Film Review: TOUCH ME NOT (Romania/Germany/Czech Republic/Bulgaria/France 2019) ***

Touch Me Not Poster
Together, a filmmaker and her characters venture into a personal research project about intimacy. On the fluid border between reality and fiction, Touch Me Not follows the emotional journeys of Laura, Tómas and Christian, offering a deeply empathic insight into their lives.

Director:

Adina Pintilie

TOUCH ME NOT, filmmaker Adina Pintilie’s Golden Bear–winning first feature is a brave and raw look at bodies, intimacy, and empathy, exploring the private lives and sexual desires of four people with an approach that blurs the line between fiction and documentary. Moving seamlessly between erotic clubs and closed-door reflections, TOUCH ME NOT is a self-assured journey into the intimate lives of Laura, Tómas, Christian, and Grit. 

Not an easy watch as well as opening windows into a world of those who dare to break with social conventions and access the hidden aspects of their sexuality, the film revels in a space where anyone — no matter the obstacle — has the possibility of touching their inner rebel. In what feels like galaxies beyond the sexual revolution of the 1960s, Touch Me Not invites one to start as a tabula rasa and TOUCH ME NOT opens this transcend all previously imagined limits. 
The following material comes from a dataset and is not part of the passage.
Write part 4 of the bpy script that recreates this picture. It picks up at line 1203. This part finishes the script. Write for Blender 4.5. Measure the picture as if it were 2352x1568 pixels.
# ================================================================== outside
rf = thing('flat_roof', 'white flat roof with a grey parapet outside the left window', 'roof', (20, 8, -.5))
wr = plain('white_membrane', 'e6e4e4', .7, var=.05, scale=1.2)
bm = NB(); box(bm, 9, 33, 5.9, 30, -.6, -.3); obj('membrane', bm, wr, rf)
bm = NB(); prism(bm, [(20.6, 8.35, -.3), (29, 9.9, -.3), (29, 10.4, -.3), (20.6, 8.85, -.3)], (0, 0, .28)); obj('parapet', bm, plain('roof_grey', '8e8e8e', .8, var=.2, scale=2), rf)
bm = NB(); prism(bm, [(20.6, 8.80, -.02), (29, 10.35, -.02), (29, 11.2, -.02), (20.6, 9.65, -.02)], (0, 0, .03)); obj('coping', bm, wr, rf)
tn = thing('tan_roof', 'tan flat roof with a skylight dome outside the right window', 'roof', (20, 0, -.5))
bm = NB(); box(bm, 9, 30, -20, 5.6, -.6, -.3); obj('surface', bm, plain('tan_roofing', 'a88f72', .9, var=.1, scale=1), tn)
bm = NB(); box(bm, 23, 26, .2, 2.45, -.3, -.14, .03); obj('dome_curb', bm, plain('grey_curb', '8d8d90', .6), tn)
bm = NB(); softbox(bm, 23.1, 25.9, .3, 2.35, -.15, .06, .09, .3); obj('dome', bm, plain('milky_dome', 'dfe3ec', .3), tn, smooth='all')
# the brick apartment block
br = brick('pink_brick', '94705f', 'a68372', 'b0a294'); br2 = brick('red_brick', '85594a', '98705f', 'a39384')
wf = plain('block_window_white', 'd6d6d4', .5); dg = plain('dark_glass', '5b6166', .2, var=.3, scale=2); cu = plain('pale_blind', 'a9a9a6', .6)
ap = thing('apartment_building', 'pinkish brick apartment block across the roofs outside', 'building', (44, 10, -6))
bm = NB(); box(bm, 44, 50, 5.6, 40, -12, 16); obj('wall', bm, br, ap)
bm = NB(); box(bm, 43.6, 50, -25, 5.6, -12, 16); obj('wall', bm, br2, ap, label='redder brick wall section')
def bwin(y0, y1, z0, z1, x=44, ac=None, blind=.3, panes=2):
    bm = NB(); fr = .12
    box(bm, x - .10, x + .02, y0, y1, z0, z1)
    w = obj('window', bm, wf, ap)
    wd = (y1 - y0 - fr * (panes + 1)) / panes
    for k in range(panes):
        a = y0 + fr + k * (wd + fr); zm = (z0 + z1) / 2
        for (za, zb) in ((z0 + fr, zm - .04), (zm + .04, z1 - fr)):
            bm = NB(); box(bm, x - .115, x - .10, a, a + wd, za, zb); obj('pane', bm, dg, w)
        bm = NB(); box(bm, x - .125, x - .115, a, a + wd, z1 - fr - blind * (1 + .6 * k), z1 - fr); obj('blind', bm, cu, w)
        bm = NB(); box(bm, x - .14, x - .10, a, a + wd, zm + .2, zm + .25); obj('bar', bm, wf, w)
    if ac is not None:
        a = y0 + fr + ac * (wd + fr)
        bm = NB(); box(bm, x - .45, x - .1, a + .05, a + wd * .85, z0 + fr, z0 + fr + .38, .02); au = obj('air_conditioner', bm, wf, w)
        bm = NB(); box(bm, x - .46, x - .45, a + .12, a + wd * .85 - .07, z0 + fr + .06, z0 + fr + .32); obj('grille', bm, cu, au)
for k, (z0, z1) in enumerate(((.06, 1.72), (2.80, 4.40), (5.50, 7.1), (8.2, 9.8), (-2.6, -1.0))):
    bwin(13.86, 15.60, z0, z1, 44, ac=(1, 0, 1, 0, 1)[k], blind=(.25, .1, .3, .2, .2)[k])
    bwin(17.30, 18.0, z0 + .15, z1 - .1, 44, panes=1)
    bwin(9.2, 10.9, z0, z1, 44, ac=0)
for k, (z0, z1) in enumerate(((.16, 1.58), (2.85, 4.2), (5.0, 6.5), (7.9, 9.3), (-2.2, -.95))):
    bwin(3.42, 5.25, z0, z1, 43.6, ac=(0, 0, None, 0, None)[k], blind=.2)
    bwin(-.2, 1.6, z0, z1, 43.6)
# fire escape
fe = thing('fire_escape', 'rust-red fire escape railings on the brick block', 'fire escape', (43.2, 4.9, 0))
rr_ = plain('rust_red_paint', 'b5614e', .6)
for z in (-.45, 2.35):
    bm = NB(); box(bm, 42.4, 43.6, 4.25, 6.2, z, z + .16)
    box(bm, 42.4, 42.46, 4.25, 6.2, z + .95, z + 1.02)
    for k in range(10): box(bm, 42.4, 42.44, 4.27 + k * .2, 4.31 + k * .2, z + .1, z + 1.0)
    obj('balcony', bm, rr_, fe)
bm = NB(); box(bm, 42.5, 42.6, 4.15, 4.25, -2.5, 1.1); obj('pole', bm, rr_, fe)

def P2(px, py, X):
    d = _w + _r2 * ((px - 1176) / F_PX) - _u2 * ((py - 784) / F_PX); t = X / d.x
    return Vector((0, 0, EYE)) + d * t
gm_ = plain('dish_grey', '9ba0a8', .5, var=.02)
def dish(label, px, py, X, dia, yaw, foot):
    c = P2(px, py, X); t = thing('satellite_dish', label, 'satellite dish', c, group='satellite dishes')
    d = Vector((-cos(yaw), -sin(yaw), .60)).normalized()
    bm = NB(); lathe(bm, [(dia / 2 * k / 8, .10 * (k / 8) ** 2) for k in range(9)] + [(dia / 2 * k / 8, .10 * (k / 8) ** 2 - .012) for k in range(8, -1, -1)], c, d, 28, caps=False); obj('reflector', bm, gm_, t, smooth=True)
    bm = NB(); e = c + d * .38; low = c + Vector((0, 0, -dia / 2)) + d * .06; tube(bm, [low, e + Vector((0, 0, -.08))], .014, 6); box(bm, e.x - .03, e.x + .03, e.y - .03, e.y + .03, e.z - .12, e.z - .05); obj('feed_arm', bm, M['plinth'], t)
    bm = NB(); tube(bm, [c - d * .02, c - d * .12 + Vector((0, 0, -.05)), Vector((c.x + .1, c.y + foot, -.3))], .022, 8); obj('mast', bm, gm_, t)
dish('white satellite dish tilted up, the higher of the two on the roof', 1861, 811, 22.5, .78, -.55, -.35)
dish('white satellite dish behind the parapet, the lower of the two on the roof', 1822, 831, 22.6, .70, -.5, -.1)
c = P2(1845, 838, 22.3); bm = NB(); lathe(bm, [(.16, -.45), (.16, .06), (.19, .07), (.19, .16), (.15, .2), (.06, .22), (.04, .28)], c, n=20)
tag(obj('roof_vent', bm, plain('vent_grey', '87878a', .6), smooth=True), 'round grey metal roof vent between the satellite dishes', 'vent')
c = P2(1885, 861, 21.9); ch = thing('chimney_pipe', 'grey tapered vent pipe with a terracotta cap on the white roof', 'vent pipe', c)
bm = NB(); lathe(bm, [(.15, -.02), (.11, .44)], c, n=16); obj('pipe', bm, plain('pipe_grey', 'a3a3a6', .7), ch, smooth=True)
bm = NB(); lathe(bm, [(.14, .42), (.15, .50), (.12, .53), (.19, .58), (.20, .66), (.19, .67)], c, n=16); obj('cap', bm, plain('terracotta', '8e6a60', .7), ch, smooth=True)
Within protective spaces that are entirely free of judgment, Adina Pintilie and her protagonists explore new perspectives on human relationships, and we, as viewers, are challenged to question our own self-knowledge and continue our journey of self-discovery beyond the cinema in our everyday lives.

In the middle of the film the one subject, Laura has a session with someone that could be described as a healer.  He talks about being in a good space and energy and such.  For those who like myself who do to believe in stuff like new age energy and healers, this section along with a whole lot more in the film will be difficult to take in.  Laura says: “I do not understand how I have come to reach at this point.  Or maybe I have forgotten.”  The healer then says:  I will touch you now.”  At this point in the film, myself and many others would have given up oaths mumbo-jumbo.  My background is engineering and science and it takes incredible patience and effort to each this film, which looks totally pretentious, unplanned and irrelevant.

On the positive side, the experiences of a few characters in the film resonate with raw emotions.  A man who has lost his blond hair when he was young relate the difficulty of undergoing the experience from being a cute boy to a weird one.  In one experiment, he touches a disabled male with his eyes closed.  This is a difficult scene to watch.  The disabled male gos on total about the pleasure of his sexual experience being born different.

Whether one likes or hates TOCUH ME NOT, one thing is for sure in that the film, which could be described as porn disguised as art opens ones eyes (to put it mildly) to the sensation of touch and sexuality.  But the film leads nowhere as to were all the studies or leading or whether anyone has gained from the examinations.

TOUCH ME NOT opens at the TIFF Bell Lightbox with a Q&A session with its director Adina Pintilie on Friday August 23 at 830pm.